Bundespräsident über Social Media:Steinmeier kritisiert twitternde Politiker

Festakt zum 70-jährigen Bestehen der dpa

Bundespräsident Frank-Walter Steinmeier (SPD) spricht beim Festakt zum 70-jährigen Bestehen der dpa.

(Foto: dpa)
  • Bundespräsident Steinmeier kritisiert Politiker, die exzessiv Twitter nutzen - und damit indirekt US-Präsident Trump.
  • Das "minütliche Absetzen von Tweets" habe die Qualität der Politik nicht gesteigert.
  • Zurückhaltend äußert sich der Bundespräsident über Influencer: Politik brauche mehr Zeit als diese suggerierten.

Bundespräsident Frank-Walter Steinmeier hat die Politik aufgerufen, neue Medien wie Twitter überlegt zu nutzen - und damit indirekt auch US-Präsident Donald Trump kritisiert.

Das "minütliche Absetzen von Tweets" habe die Qualität der Politik nicht gesteigert, sagte Steinmeier am Montag bei einem Festakt zum 70-jährigen Bestehen der Deutschen Presse-Agentur in Berlin. "Ich würde es jedenfalls begrüßen, wenn auch künftig Zölle nicht via Twitter erhöht und Kriege nicht per Twitter ausgelöst werden - möglichst beides überhaupt nicht."

Trump ist für seine Twitter-Nachrichten bekannt und gefürchtet, mit denen er Gegner heftig kritisiert und wichtige politische Ereignisse wie jüngst das Treffen mit Nordkoreas Machthaber Kim Jong-un an der innerkoreanischen Grenze angekündigt hat.

Journalismus im Sinne einer objektiven Berichterstattung würdigte Steinmeier als wesentliches Element einer funktionierenden Demokratie. Er mahnte eine weiterhin klare Trennung zwischen Politik und Medien an. "Demokratie und Medien brauchen einander. Gemeinsam funktionieren können sie aber nur, wenn sie die professionelle Distanz zueinander wahren." Er betonte, Demokratie brauche einen Journalismus, "der prüft, der analysiert, bevor er publiziert". Angriffe auf Journalisten und Politiker verurteilte der Bundespräsident als Attacken auf die Demokratie. "Physische Gewalt bis hin zum Mordversuch oder gar Mord, wie jetzt bei Walter Lübcke - das sind Anschläge auf unsere politische Kultur, auf den inneren Frieden und auf die Demokratie." Der Kasseler CDU-Politiker Lübke war per Kopfschuss ermordet aufgefunden worden; ein Rechtsextremist hat die Tat gestanden.

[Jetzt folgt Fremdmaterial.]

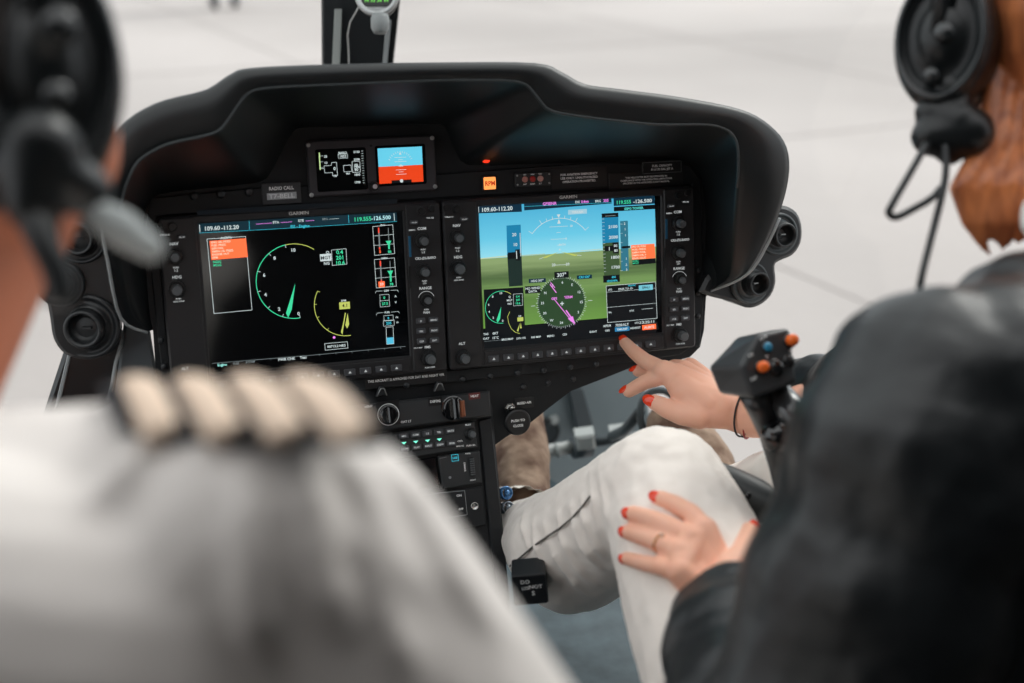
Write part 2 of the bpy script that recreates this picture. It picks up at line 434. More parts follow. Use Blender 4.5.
for (x, y) in [(161, 340), (164, 366)]: rivet(x, y, .004)
for (x, y) in [(194, 196), (221, 194), (249, 192)]: rivet(x, y, .004, .0045)
for (x, y) in [(523, 387), (548, 383), (573, 379)]: rivet(x, y, 0)
# little fuel placard etc. on the brow
def placard(name, x0, y0, x1, y1, lines, w=.004, h=.0022, back=True, parent=None, tm=WHITE, frame=False, lab=None, fr=PAN, bm_=None):
    c = Canvas(fr, 0, 0, w + .0008); a = c.p(x0, y0); b = c.p(x1, y1)
    cx, cy = (a[0] + b[0]) / 2, (a[1] + b[1]) / 2; W_, H_ = abs(b[0] - a[0]), abs(a[1] - b[1])
    c.plate(rrect(cx, cy, W_, H_, .001, 2), -.0008, 0, bm_ or mat('placard_black', (22, 23, 25), .45), .0002)
    if frame: c.line([(cx - W_ / 2 + .001, cy - H_ / 2 + .001), (cx + W_ / 2 - .001, cy - H_ / 2 + .001), (cx + W_ / 2 - .001, cy + H_ / 2 - .001), (cx - W_ / 2 + .001, cy + H_ / 2 - .001)], .0004, GREYP, True, True)
    k = len(lines)
    for i, t in enumerate(lines):
        vs, fs, wd_ = glyphs(t, .03); need = h / .7 * wd_
        c.text(t, cx, cy + (k - 1 - 2 * i) / 2 * h * 1.65, h, tm, raw=True, bold=.03, width=min(need, W_ * .94))
    c.v = [(p, q, r + w + .0008) for p, q, r in c.v]
    o = MB.build(c, name, parent=parent or panel)
    if lab: o['label'] = lab
    return o
placard('placard', 551, 169, 607, 186, ['FOR AVIATION EMERGENCY', 'USE ONLY. UNAUTHORIZED', 'OPERATION PROHIBITED.'], h=.0024, lab='black placard about aviation emergency use')
placard('placard', 609, 173.5, 683, 185.5, ['THIS HELICOPTER MUST BE OPERATED IN', 'COMPLIANCE WITH THE OPERATING LIMITATIONS', 'SPECIFIED IN THE APPROVED FLIGHT MANUAL'], h=.0019, lab='black placard about operating limitations')
placard('placard', 642, 162, 682, 172.5, ['FUEL CAPACITY', '81.6 US GAL JET A'], h=.0024, frame=True, lab='small black framed fuel capacity placard')
placard('placard', 365, 374.5, 447, 381.5, ['THIS AIRCRAFT IS APPROVED FOR DAY AND NIGHT VFR'], w=lw, h=.0028, lab='long narrow black placard about day and night flight')
# radio call plate
c = Canvas(PAN, 0, 0, .0065); a = c.p(260, 181.5); b = c.p(303, 205)
cx, cy = (a[0] + b[0]) / 2, (a[1] + b[1]) / 2
c.plate(rrect(cx, cy, .041, .0225, .001, 2), -.0025, 0, mat('call_plate_grey', (52, 54, 57), .5), .0005)
c.text('RADIO CALL', cx, cy + .0055, .0036, WHITE, raw=True, width=.026)
c.poly([(cx - .0155, cy - .0062), (cx + .0155, cy - .0062), (cx + .0155, cy + .0008), (cx - .0155, cy + .0008)], mat('call_strip_grey', (170, 174, 178), .5), True)
c.text('T7-BELL', cx, cy - .0027, .0045, mat('print_pale', (235, 238, 240), .5), raw=True, width=.027)
c.v = [(p, q, r + .0065) for p, q, r in c.v]
tag(MB.build(c, 'call_sign_plate', parent=panel), 'grey plate reading RADIO CALL over the call sign')
# ------------------------------------------------------------------ big displays
BW, BH, BT = .298, .1893, .014
GW = BT - .0012
def local(x, y, u0, w=BT): u, v = PAN.uv(x, y, w); return (u - u0, v)
cyan = glow((70, 215, 200), .9); green = glow((60, 205, 150), .9); wht = glow((205, 218, 218), .78); mag = glow((225, 130, 225), .9)
ora = glow((255, 108, 62), 1.0); yel = glow((190, 200, 100), .8); sky1 = glow((75, 175, 205), .95); blk = glow((6, 10, 14), 1.0); dim = glow((120, 130, 132), .8)
red = glow((240, 70, 50), .9); tealbar = glow((12, 38, 48), 1.0); lcy = glow((60, 190, 210), .85); dkblue = glow((8, 40, 58), .9)
def make_display(u0, label):
    root = thing('flight_display', label, 'flight display', PAN.M(u0, 0, 0), 'large flight displays')
    # bezel as a ring
    outer = rrect(BW / 2, BH / 2, BW, BH, .005, 4); gx0, gx1, gy0, gy1 = .0399, .2578, .0198, .182
    inner = rrect((gx0 + gx1) / 2, (gy0 + gy1) / 2, gx1 - gx0, gy1 - gy0, .002, 4)
    o2 = [tuple(p) for p in inset([Vector(p) for p in outer], .0015)]; i2 = [tuple(p) for p in inset([Vector(p) for p in inner], .0016)]
    mb = MB(); mb.rings([[(x, y, 0) for x, y in outer], [(x, y, BT - .0015) for x, y in outer], [(x, y, BT) for x, y in o2],
                         [(x, y, BT) for x, y in inner], [(x, y, BT - .0018) for x, y in i2]], BEZEL, False, cap1=False)
    mb.build('bezel', parent=root)
    cols_ = []
    for cx in (gx0 / 2 - .0002, (gx1 + BW) / 2 + .0002):
        mb = MB(); mb.plate(rrect(cx, BH / 2, .0375, BH - .003, .003, 4), BT - .001, BT + .0015, COLM, .0012); cols_.append(mb)
    mb = MB(); mb.box(((gx0 + gx1) / 2, (gy0 + gy1) / 2, BT - .003), (gx1 - gx0, gy1 - gy0, .0022), GLASS); gls = mb.build('screen', parent=root)
    # softkey shelf
    mb = MB(); mb.plate([(gx0 + .001, .003), (gx1 - .001, .003), (gx1 - .001, .0185), (gx0 + .001, .0185)], BT - .001, BT + .0012, COLM, .0008); mb.build('softkey_shelf', parent=root)
    ka, kb = local(493, 354.6, .3), local(649.7, 338.8, .3)
    for i in range(12):
        x = ka[0] + (kb[0] - ka[0]) * i / 11; y = .0095
        mb = Canvas(PAN); mb.plate(rrect(x, y, .0125, .0072, .001, 2), BT, BT + .0034, BUTTON, .0007)
        mb.z = BT + .0034; mb.poly([(x - .0017, y - .0011), (x + .0017, y - .0011), (x, y + .0017)], LEG, True)
        MB.build(mb, 'softkey', parent=root)
        mb.z
    tk = Canvas(PAN); tk.z = BT + .0012
    T = BT + .0015
    pr_ = Canvas(PAN); pr_.z = T; lt_ = []; pl_ = pr_
    def knob(x, y, r, h, r2=0, h2=0, src=.3, nm='knob', lbl=None):
        u, v = local(x, y, src, T); mb = MB()
        mb.lathe([(r * 1.18, T), (r * 1.18, T + .0012), (r * 1.02, T + .0014), (r, T + h * .85), (r * .9, T + h), (r * .2, T + h)], KNOB, 32, cx=u, cy=v, knurl=.05, smooth=False)
        k = mb.build(nm, parent=root)
        if r2:
            mb = MB(); mb.lathe([(r2, T + h), (r2, T + h + h2 * .85), (r2 * .86, T + h + h2), (r2 * .2, T + h + h2)], KNOBC, 28, cx=u, cy=v, knurl=.06, smooth=False); mb.build('knob_cap', parent=k)
        return u, v
    def lab(t, x, y, h, src=.3, w=None):
        u, v = local(x, y, src, T); pr_.text(t, u, v, h, LEG, raw=True, width=w)
    # left column, measured on the right-hand unit
    knob(456, 209, .0042, .007); knob(445, 207.5, .0026, .002)
    knob(456.7, 237, .0078, .007, .0048, .009); knob(457.5, 268, .0082, .008, .0056, .008); knob(462.8, 357, .0082, .007, .0052, .009)
    lab('NAV', 456.7, 225.5, .003); lab('PUSH', 457.5, 248, .0017); lab('1-2', 457.5, 250.8, .0022); lab('HDG', 458, 257, .003); lab('PUSH', 458.6, 277.5, .0016); lab('HDG SYNC', 459, 280, .0016)
    lab('ALT', 462, 343.5, .003); lab('VOL', 446.5, 217, .0016); lab('PUSH ID', 450, 217, .0014)
    def btn(x, y, w_, h_, t, src=.3, th=.0018, tw=None):
        u, v = local(x, y, src, T); mb = Canvas(PAN); mb.plate(rrect(u, v, w_, h_, .0012, 2), T - .001, T + .0025, BUTTON, .0006)
        mb.z = T + .0025; mb.text(t, u, v, th, LEG, raw=True, width=tw); MB.build(mb, 'button', parent=root)
    btn(463.9, 219, .009, .0048, '<->', .3, .0018, .006)
    left_pr = pr_; pr_ = Canvas(PAN); pr_.z = T
    # right column, measured on the left-hand unit
    knob(421, 211, .0042, .007, src=0); knob(431.6, 208.5, .0032, .002, src=0)
    knob(421.7, 240, .0078, .007, .0048, .009, 0); knob(423, 271, .0078, .007, .0048, .009, 0)
    knob(426.3, 299.5, .0068, .008, .004, .004, 0); knob(428.6, 357.5, .0082, .007, .0055, .009, 0)
    btn(413.8, 222.3, .009, .0048, '<->', 0, .0018, .006)
    lab('COM', 421.7, 228.5, .003, 0); lab('PUSH', 423, 249.5, .0016, 0); lab('1-2', 423.2, 252.3, .0022, 0); lab('CRS-(D)-BARO', 425.5, 258, .0027, 0, .023); lab('PUSH', 424.5, 281, .0016, 0); lab('STD', 424.7, 283.3, .0016, 0)
    lab('RANGE', 425.4, 288, .003, 0); lab('PUSH', 426.4, 309.5, .0016, 0); lab('PAN', 426.5, 312.4, .0026, 0); lab('FMS', 427.5, 347, .0028, 0); lab('PUSH CRSR', 430, 367.3, .0016, 0)
    lab('VOL SQ', 430, 217.8, .0016, 0); lab('EMERG', 412, 230, .0016, 0); lab('DFLT MAP', 418, 347.8, .0015, 0)
    u, v = local(426.3, 299.5, 0, T); pr_.arc((u, v), .0092, 20, 160, .0006, WHITE, True, 16)
    for (x, y, t) in [(420.5, 320.7, 'D'), (433.3, 319.6, 'MENU'), (421, 331, 'FPL'), (433.8, 330, 'PROC'), (421.3, 341, 'CLR'), (434.1, 340, 'ENT')]: btn(x, y, .0105, .0062, t, 0, .0019)
    # card slots beside the knobs
    mb = MB()
    for (y0, y1, m_) in ((236, 257, mat('card_blue', (20, 90, 125), .5)), (266, 288, KNOB)):
        a = local(409.3, y0, 0, T); b = local(409.9, y1, 0, T)
        mb.box((a[0], (a[1] + b[1]) / 2, T), (.0026, a[1] - b[1], .0014), m_, .0002)
    mb.build('card_slot', parent=root)
    for col_, can_ in zip(cols_, (left_pr, pr_)):
        k_ = len(col_.v); col_.v += can_.v; m_ = col_.mi(LEG)
        for f_ in can_.f: col_.f.append([i + k_ for i in f_]); col_.m.append(m_); col_.sm.append(False)
        col_.build('control_column', parent=root)
    lo_ = Canvas(PAN); lo_.z = BT; lo_.text('GARMIN', (gx0 + gx1) / 2 - .004, (BH + gy1) / 2 - .0002, .0034, mat('logo_grey', (200, 200, 198), .5), raw=True, width=.021); MB.build(lo_, 'logo', parent=root)
    return root, gls
mfd, mfd_s = make_display(0, 'left large flight display showing round engine dials on a black screen')
pfd, pfd_s = make_display(.3, 'right large flight display showing blue sky, green terrain and a compass rose')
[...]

Zurückhaltend äußerte sich der Bundespräsident über Influencer, die im Internet gerade bei jungen Menschen erheblichen Einfluss haben. "Es mag sein, dass die Demokratie auch Influencer braucht", sagte er - sie seien jedenfalls längst Teil einer neuen Öffentlichkeit. Er vermute, dass Influencer "das tun, was man früher Kommentar und Meinung genannt hat", sagte Steinmeier. In der kommentierten Welt lasse sich der Klimawandel sofort stoppen, die Krise per Knopfdruck sofort beenden und der Frieden im Handumdrehen wieder herstellen, doch "in der Realität ist das alles ein bisschen schwerer. Denn die Politik braucht nicht nur den Willen, sie braucht gelegentlich auch Zeit für Lösungen."